De hecho, la situación es aún más grave cuando la mentira se vuelve patológica. Es un riesgo que, en el ejercicio del poder, debe evitarse. El historiador y disidente soviético Aleksandr Solzhenitsyn, galardonado con el Premio Nobel de Literatura en 1970, descubrió, bajo un sombrío desencanto que, si el comunismo de la URSS había producido un estado de «esclavitud espiritual» en el individuo a través del homo sovieticus, la situación no era mejor en los países capitalistas occidentales, donde el homo capitalista se entrega a una vida de trabajo, vicio y utilización de su ser como objeto de la opinión de masas y del mercado.
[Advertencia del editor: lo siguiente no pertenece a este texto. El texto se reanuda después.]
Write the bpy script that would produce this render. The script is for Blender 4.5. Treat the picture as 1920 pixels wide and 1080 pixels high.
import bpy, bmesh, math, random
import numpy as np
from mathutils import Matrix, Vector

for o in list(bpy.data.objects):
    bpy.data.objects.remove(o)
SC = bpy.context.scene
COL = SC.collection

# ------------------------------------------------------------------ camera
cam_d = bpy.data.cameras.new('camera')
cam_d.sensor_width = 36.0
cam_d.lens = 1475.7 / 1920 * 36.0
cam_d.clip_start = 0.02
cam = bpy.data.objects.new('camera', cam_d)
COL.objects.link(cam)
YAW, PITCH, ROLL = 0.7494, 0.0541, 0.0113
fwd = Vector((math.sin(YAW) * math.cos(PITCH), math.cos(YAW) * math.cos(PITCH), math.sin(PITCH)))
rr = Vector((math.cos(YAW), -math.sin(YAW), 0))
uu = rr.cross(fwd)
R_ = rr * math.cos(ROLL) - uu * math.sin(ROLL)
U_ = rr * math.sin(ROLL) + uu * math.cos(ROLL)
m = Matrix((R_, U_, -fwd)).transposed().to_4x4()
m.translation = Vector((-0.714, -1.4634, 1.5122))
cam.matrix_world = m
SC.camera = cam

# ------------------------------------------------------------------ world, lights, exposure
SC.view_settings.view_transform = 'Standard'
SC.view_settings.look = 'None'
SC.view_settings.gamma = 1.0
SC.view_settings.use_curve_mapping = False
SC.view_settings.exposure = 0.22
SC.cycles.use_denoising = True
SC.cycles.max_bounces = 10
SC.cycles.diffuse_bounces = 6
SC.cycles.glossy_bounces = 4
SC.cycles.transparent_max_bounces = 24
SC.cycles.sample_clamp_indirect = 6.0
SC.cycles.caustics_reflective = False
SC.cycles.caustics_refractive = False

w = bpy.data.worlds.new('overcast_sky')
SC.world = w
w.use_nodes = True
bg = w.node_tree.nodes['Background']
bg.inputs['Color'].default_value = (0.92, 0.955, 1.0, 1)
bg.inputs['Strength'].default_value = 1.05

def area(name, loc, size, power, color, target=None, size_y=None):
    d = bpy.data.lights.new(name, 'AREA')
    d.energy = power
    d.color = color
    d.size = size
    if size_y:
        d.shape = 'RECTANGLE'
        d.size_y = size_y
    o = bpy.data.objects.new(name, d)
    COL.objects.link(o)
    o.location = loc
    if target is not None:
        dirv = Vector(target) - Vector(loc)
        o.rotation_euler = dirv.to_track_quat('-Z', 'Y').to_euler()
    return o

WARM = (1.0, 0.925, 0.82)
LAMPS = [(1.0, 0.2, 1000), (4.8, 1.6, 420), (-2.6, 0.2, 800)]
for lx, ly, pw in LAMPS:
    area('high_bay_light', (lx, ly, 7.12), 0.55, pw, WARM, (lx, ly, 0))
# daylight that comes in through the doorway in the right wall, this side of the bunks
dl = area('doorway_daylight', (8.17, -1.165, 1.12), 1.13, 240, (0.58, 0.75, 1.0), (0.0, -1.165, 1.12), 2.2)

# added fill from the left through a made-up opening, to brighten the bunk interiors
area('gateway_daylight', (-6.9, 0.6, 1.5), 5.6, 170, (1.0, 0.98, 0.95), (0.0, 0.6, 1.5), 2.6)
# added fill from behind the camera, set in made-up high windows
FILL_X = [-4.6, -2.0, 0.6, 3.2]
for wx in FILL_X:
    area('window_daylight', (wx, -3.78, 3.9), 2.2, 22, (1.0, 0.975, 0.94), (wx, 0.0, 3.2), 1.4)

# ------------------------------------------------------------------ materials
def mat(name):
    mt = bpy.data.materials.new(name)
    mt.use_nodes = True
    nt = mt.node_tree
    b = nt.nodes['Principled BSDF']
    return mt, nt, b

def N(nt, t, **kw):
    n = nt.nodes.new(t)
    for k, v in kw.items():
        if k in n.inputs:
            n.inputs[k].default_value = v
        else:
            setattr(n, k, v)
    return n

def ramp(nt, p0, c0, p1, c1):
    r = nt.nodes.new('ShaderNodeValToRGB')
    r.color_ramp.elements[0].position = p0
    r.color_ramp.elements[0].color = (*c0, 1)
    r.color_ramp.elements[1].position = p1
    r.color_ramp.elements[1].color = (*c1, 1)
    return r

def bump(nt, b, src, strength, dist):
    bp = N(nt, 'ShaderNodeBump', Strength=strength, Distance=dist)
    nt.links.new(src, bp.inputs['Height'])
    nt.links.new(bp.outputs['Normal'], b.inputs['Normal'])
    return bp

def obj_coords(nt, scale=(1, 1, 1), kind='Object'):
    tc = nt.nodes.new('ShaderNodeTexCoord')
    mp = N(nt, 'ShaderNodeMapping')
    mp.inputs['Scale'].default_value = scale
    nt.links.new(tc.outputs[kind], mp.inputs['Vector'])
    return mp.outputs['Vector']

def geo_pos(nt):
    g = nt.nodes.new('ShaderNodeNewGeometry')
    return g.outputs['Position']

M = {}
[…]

Se trata de una situación de la que ya avisó León Tolstói a finales del siglo XIX y que fue actualizada por una contemporánea de Solzhenitsyn, Hannah Arendt, quien en su ensayo Verdad y mentira en la política (1967) escribió: «La libertad de opinión, si no se garantiza una información objetiva y no se respetan los hechos, es una farsa». La alemana fue otra intelectual combativa contra la actitud mentirosa en la política. La deshonestidad, en el ámbito del poder –en cualquiera de los tres pilares, sea económico, político o intelectual–, conduce a la corrupción del sistema. El problema de la mentira es que necesita de la palabra para propagarse. Regresando al origen de este círculo, requiere demasiada acción, como diría Han Feizi.
Por ese motivo, demasiada mentira en cualquier ámbito del poder resulta un ejercicio arriesgado. Se exponen los conceptos y, en consecuencia, nuestra visión del mundo, que queda a expensas de una u otra ideología. Se sacrifica el grato desacuerdo, que permite que personas de muy distinto origen, etnia, credo o intereses políticos puedan trascender en su dimensión humana, al mismo tiempo que el gobernante mentiroso suele incentivar la crispación social. El progreso, que emana de la interioridad del ser humano, puede detenerse por completo si, como sostuvo Solzhenitsyn, la crisis espiritual de la persona ahonda hasta trivializar el discurso, desligar la dimensión individual de la persona de su sentido colectivo del bien común y agotar al sujeto político mediante dosis continuas de falsedad, cambios legales insustanciales y un desengaño encadenado.
Paradójicamente para quienes acostumbran a mentir, consecuentemente para quienes aman la verdad, un mayor poder exige una mayor contención tanto en la palabra como en la acción. La verdad es absoluta, pero nuestros pensamientos y actos suelen ser incompletos. Por ese motivo, son más numerosos los lazos que nos unen en acuerdo con nuestros adversarios que los que sostienen una posible discordia. Y por ese mismo motivo, cuando se acusa al contrincante, sin la menor prueba, de amañar resultados electorales o de incapacidad para gobernar, la libertad democrática se resquebraja, la tiranía asoma y el poder, deshilachado por el abuso en la mentira, cede el paso a la inestabilidad, el caos y el sufrimiento. David Lorenzo Cardiel es filósofo.